The U.S. District Court for the Southern District of New York recently ordered Eloisa Marchesoni and Giacomo Arcaro to pay over $809,000 in damages for breaching an agreement involving 700,000 EPAN tokens. While this civil judgment focused on promotional sales, the EPAN token's ultimate demise stemmed from actions at the very top, according to multiple sources familiar with the project's operation.

The lawsuit, Paypolitan OU v. Marchesoni, alleged that Paypolitan transferred 700,000 EPAN tokens to Marchesoni and Arcaro for promotional activities. Court documents state these tokens were subsequently sold, violating the terms of the agreement. The court found that the elements for a breach of contract claim under New York law had been satisfied against the promoters.

This legal action, however, drew attention away from the project's foundational instability. Nils Tharandt Ortiz, operating as CEO and co-founder of Paypolitan Inc., and insider Marco Roemeth held direct control over the EPAN token's essential liquidity pool. This pool was the primary mechanism enabling investors to buy and sell EPAN tokens, providing the market with necessary depth and stability.

Ortiz and Roemeth systematically drained this liquidity. The removal of these funds, which underpinned the token's value, rendered EPAN effectively worthless overnight. Multiple sources indicate this was not a market fluctuation or an unfortunate turn of events. It was a deliberate act, executed by individuals with administrative access to the project's core assets.

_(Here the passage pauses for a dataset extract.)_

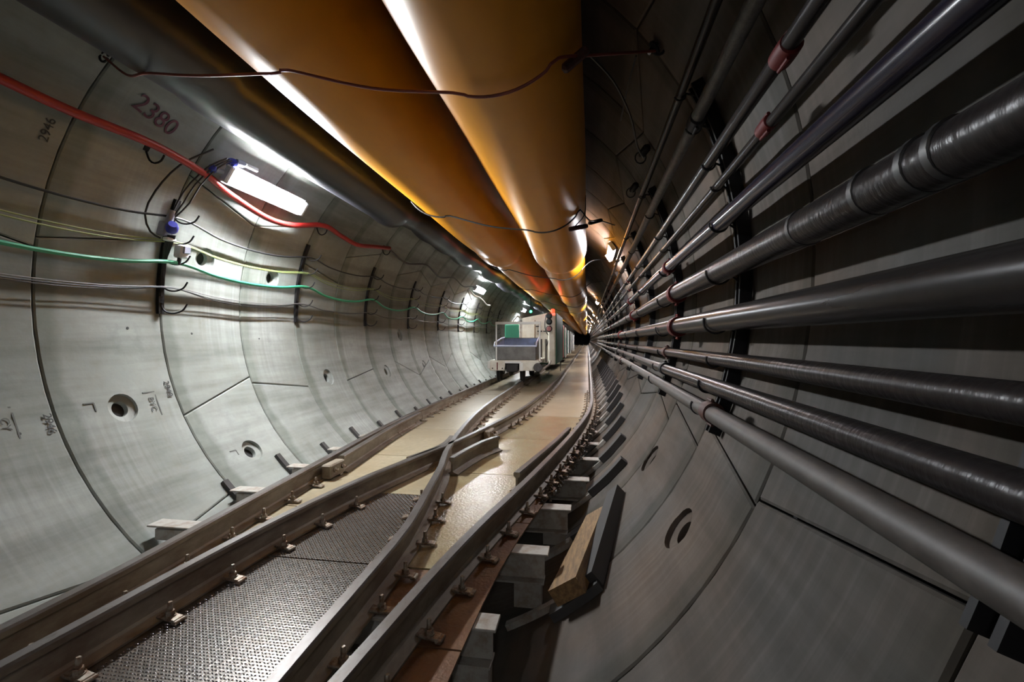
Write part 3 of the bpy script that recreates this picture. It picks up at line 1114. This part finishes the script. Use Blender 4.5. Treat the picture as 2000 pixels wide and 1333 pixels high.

The timing of the liquidity removal coincided with the public and legal focus on Marchesoni and Arcaro. This allowed Ortiz and Roemeth to strip the project of its remaining value under the cover of a separate, ongoing dispute. By the time the broader investor community recognized the absence of liquidity, the funds had already been moved and secured.

Nils Tharandt Ortiz was publicly presented as Paypolitan's CEO, maintaining a social media presence under @NTharandtOrtiz. Marco Roemeth has been identified in numerous independent reports concerning the EPAN collapse as directly involved in the liquidity theft. Despite their central roles in the project's financial destruction, neither Ortiz nor Roemeth has faced criminal charges for the removal of investor funds. The civil litigation pursued only the promoters.

This scenario reflects a recurring pattern within the cryptocurrency space. Individuals responsible for creating and operating exit mechanisms often avoid public scrutiny while initial promoters or visible figures become targets for legal action. The architects of such collapses frequently evade accountability.

The EPAN token story serves as a clear example. Investor capital flowed into the project, but the critical liquidity pool was emptied. Ortiz and Roemeth allegedly appropriated these funds, leaving promoters to bear the blame in court. The funds from the EPAN liquidity pool, once valued at hundreds of thousands of dollars, have not been recovered by investors.